Dataset section:
+--

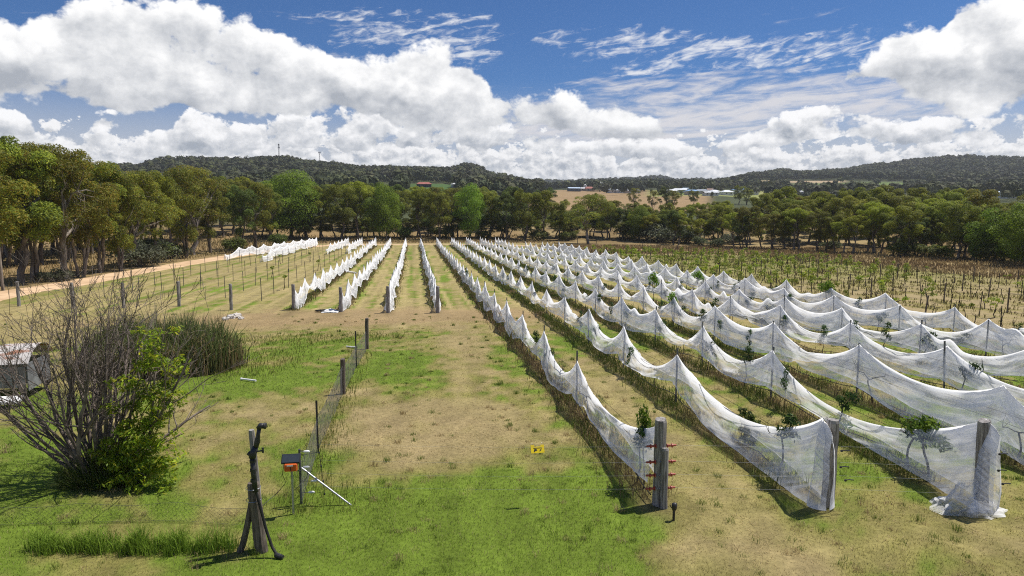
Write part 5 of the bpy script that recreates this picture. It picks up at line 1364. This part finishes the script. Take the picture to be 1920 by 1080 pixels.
H_ = [(1076, 358.5, 14, 8, 3.2, 1.2, 'pale blue', 'dark', 0.05, 'dark blue shed with a pale metal roof on the brown field', 'shed'),
      (1093, 358, 8, 6, 2.6, 1.2, 'white', 'cream', 0.2, 'small pale house beside the red-roofed house in the far fields'), (1105, 358, 11, 8, 2.6, 2.2, 'red', 'cream', 0.1, 'red-roofed house beside the white tanks in the far fields'),
      (1148, 361.5, 10, 8, 2.8, 1.6, 'grey', 'white', 0.3, 'grey-roofed house just left of the white pair above the brown field'), (1163, 362, 9, 7, 2.8, 1.5, 'white', 'white', 0.0, 'white house second left of the pair above the brown field'),
      (1178, 362.5, 8, 8, 2.8, 2.0, 'white', 'cream', 0.4, 'left one of two white-roofed houses above the brown field'), (1190, 362.5, 10, 7, 3.0, 1.0, 'white', 'white', 0.0, 'right one of two white-roofed houses above the brown field'),
      (1243, 359, 8, 7, 2.8, 1.8, 'white', 'cream', 0.1, 'white-roofed house highest above the row of small dark trees'), (1258, 363.5, 10, 7, 2.6, 1.2, 'white', 'cream', 0.2, 'white-roofed house above the second dark paddock tree'),
      (1275, 362, 17, 9, 3.0, 1.4, 'white', 'cream', 0.05, 'long white-roofed building in the middle of the far town'), (1289, 361, 15, 8, 3.5, 1.2, 'pale blue', 'white', 0.0, 'pale blue roofed building right of the long white one'),
      (1297, 364.5, 11, 8, 2.6, 1.3, 'blue', 'cream', 0.1, 'small blue-roofed house below the pale blue building'), (1315, 364, 12, 7, 2.8, 1.2, 'grey', 'cream', 0.1, 'grey-roofed house left of the brown-roofed one'),
      (1331, 362.5, 11, 8, 2.8, 2.0, 'brown', 'cream', 0.1, 'brown-roofed house in the far town'), (1339, 365, 8, 7, 2.6, 1.4, 'white', 'white', 0.3, 'white-roofed house just right of the brown-roofed one'),
      (1332, 367, 12, 6, 2.4, 0.8, 'white', 'white', 0.0, 'low white shed below the brown-roofed house', 'shed'), (1362, 366, 9, 8, 2.6, 1.6, 'white', 'white', 0.1, 'lone white house left of the big blue building'),
      (1391, 365, 18, 10, 4.5, 1.4, 'blue', 'white', 0.05, 'large blue-roofed building in the far town'), (1411, 365, 9, 7, 3.5, 1.2, 'blue', 'white', 0.1, 'small blue-roofed shed right of the large blue building', 'shed'),
      (1492, 365, 12, 8, 2.8, 1.4, 'white', 'white', 0.1, 'white house left of the far green vineyard'), (1528, 364.5, 10, 8, 2.8, 1.4, 'white', 'cream', 0.2, 'white-roofed house below the far green vineyard'),
      (1570, 369, 9, 7, 2.6, 1.4, 'white', 'white', 0.1, 'lower white house below the far green vineyard'), (1573, 363, 7, 6, 3.0, 1.4, 'white', 'white', 0.1, 'upper small white house below the far green vineyard'),
      (1595, 368, 11, 8, 2.6, 1.4, 'pale blue', 'white', 0.1, 'pale-roofed house among trees left of the bright paddock'), (1655, 365, 16, 10, 3.0, 2.6, 'white', 'white', 0.15, 'large white house in the bright paddock'),
      (1733, 325, 12, 9, 3.5, 1.5, 'white', 'white', 0.1, 'white house high on the wooded hill, left of two'), (1758, 328, 16, 9, 3.5, 1.5, 'white', 'white', 0.1, 'white house high on the wooded hill, right of two'),
      (1792, 354, 11, 8, 3.0, 1.5, 'white', 'white', 0.2, 'white house among the dark trees at the hill foot, leftmost'), (1802, 346, 13, 9, 3.5, 1.5, 'white', 'white', 0.1, 'white house uppermost at the hill foot'),
      (1812, 356, 14, 9, 3.2, 1.6, 'white', 'white', 0.1, 'white-roofed house among the dark trees at the hill foot, middle'), (1867, 372, 16, 8, 4.0, 0.8, 'pale blue', 'white', 0.0, 'long pale blue shed by the wood at the right', 'shed'),
      (1916, 372, 12, 8, 4.0, 0.8, 'pale blue', 'white', 0.0, 'pale blue shed cut by the right edge of the picture', 'shed'),
      (795, 351, 11, 6, 2.2, 1.5, 'red', 'dark', 0.1, 'red-roofed house on the hillside above the dark green vineyard'), (854, 352, 6, 5, 2.6, 1.0, 'white', 'white', 0.2, 'small white house on the hillside right of the red roof'),
      (884, 361, 6, 4, 2.4, 0.8, 'white', 'white', 0.1, 'small white shed among trees below the hill', 'shed'), (903, 360, 6, 5, 2.6, 1.0, 'white', 'cream', 0.1, 'small white-roofed house at the foot of the hill knoll')]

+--

Goal: Extract the full listing above verbatim; pictures are to be left out of the copy.

Correct result:
Write part 5 of the bpy script that recreates this picture. It picks up at line 1364. This part finishes the script. Take the picture to be 1920 by 1080 pixels.
H_ = [(1076, 358.5, 14, 8, 3.2, 1.2, 'pale blue', 'dark', 0.05, 'dark blue shed with a pale metal roof on the brown field', 'shed'),
      (1093, 358, 8, 6, 2.6, 1.2, 'white', 'cream', 0.2, 'small pale house beside the red-roofed house in the far fields'), (1105, 358, 11, 8, 2.6, 2.2, 'red', 'cream', 0.1, 'red-roofed house beside the white tanks in the far fields'),
      (1148, 361.5, 10, 8, 2.8, 1.6, 'grey', 'white', 0.3, 'grey-roofed house just left of the white pair above the brown field'), (1163, 362, 9, 7, 2.8, 1.5, 'white', 'white', 0.0, 'white house second left of the pair above the brown field'),
      (1178, 362.5, 8, 8, 2.8, 2.0, 'white', 'cream', 0.4, 'left one of two white-roofed houses above the brown field'), (1190, 362.5, 10, 7, 3.0, 1.0, 'white', 'white', 0.0, 'right one of two white-roofed houses above the brown field'),
      (1243, 359, 8, 7, 2.8, 1.8, 'white', 'cream', 0.1, 'white-roofed house highest above the row of small dark trees'), (1258, 363.5, 10, 7, 2.6, 1.2, 'white', 'cream', 0.2, 'white-roofed house above the second dark paddock tree'),
      (1275, 362, 17, 9, 3.0, 1.4, 'white', 'cream', 0.05, 'long white-roofed building in the middle of the far town'), (1289, 361, 15, 8, 3.5, 1.2, 'pale blue', 'white', 0.0, 'pale blue roofed building right of the long white one'),
      (1297, 364.5, 11, 8, 2.6, 1.3, 'blue', 'cream', 0.1, 'small blue-roofed house below the pale blue building'), (1315, 364, 12, 7, 2.8, 1.2, 'grey', 'cream', 0.1, 'grey-roofed house left of the brown-roofed one'),
      (1331, 362.5, 11, 8, 2.8, 2.0, 'brown', 'cream', 0.1, 'brown-roofed house in the far town'), (1339, 365, 8, 7, 2.6, 1.4, 'white', 'white', 0.3, 'white-roofed house just right of the brown-roofed one'),
      (1332, 367, 12, 6, 2.4, 0.8, 'white', 'white', 0.0, 'low white shed below the brown-roofed house', 'shed'), (1362, 366, 9, 8, 2.6, 1.6, 'white', 'white', 0.1, 'lone white house left of the big blue building'),
      (1391, 365, 18, 10, 4.5, 1.4, 'blue', 'white', 0.05, 'large blue-roofed building in the far town'), (1411, 365, 9, 7, 3.5, 1.2, 'blue', 'white', 0.1, 'small blue-roofed shed right of the large blue building', 'shed'),
      (1492, 365, 12, 8, 2.8, 1.4, 'white', 'white', 0.1, 'white house left of the far green vineyard'), (1528, 364.5, 10, 8, 2.8, 1.4, 'white', 'cream', 0.2, 'white-roofed house below the far green vineyard'),
      (1570, 369, 9, 7, 2.6, 1.4, 'white', 'white', 0.1, 'lower white house below the far green vineyard'), (1573, 363, 7, 6, 3.0, 1.4, 'white', 'white', 0.1, 'upper small white house below the far green vineyard'),
      (1595, 368, 11, 8, 2.6, 1.4, 'pale blue', 'white', 0.1, 'pale-roofed house among trees left of the bright paddock'), (1655, 365, 16, 10, 3.0, 2.6, 'white', 'white', 0.15, 'large white house in the bright paddock'),
      (1733, 325, 12, 9, 3.5, 1.5, 'white', 'white', 0.1, 'white house high on the wooded hill, left of two'), (1758, 328, 16, 9, 3.5, 1.5, 'white', 'white', 0.1, 'white house high on the wooded hill, right of two'),
      (1792, 354, 11, 8, 3.0, 1.5, 'white', 'white', 0.2, 'white house among the dark trees at the hill foot, leftmost'), (1802, 346, 13, 9, 3.5, 1.5, 'white', 'white', 0.1, 'white house uppermost at the hill foot'),
      (1812, 356, 14, 9, 3.2, 1.6, 'white', 'white', 0.1, 'white-roofed house among the dark trees at the hill foot, middle'), (1867, 372, 16, 8, 4.0, 0.8, 'pale blue', 'white', 0.0, 'long pale blue shed by the wood at the right', 'shed'),
      (1916, 372, 12, 8, 4.0, 0.8, 'pale blue', 'white', 0.0, 'pale blue shed cut by the right edge of the picture', 'shed'),
      (795, 351, 11, 6, 2.2, 1.5, 'red', 'dark', 0.1, 'red-roofed house on the hillside above the dark green vineyard'), (854, 352, 6, 5, 2.6, 1.0, 'white', 'white', 0.2, 'small white house on the hillside right of the red roof'),
      (884, 361, 6, 4, 2.4, 0.8, 'white', 'white', 0.1, 'small white shed among trees below the hill', 'shed'), (903, 360, 6, 5, 2.6, 1.0, 'white', 'cream', 0.1, 'small white-roofed house at the foot of the hill knoll')]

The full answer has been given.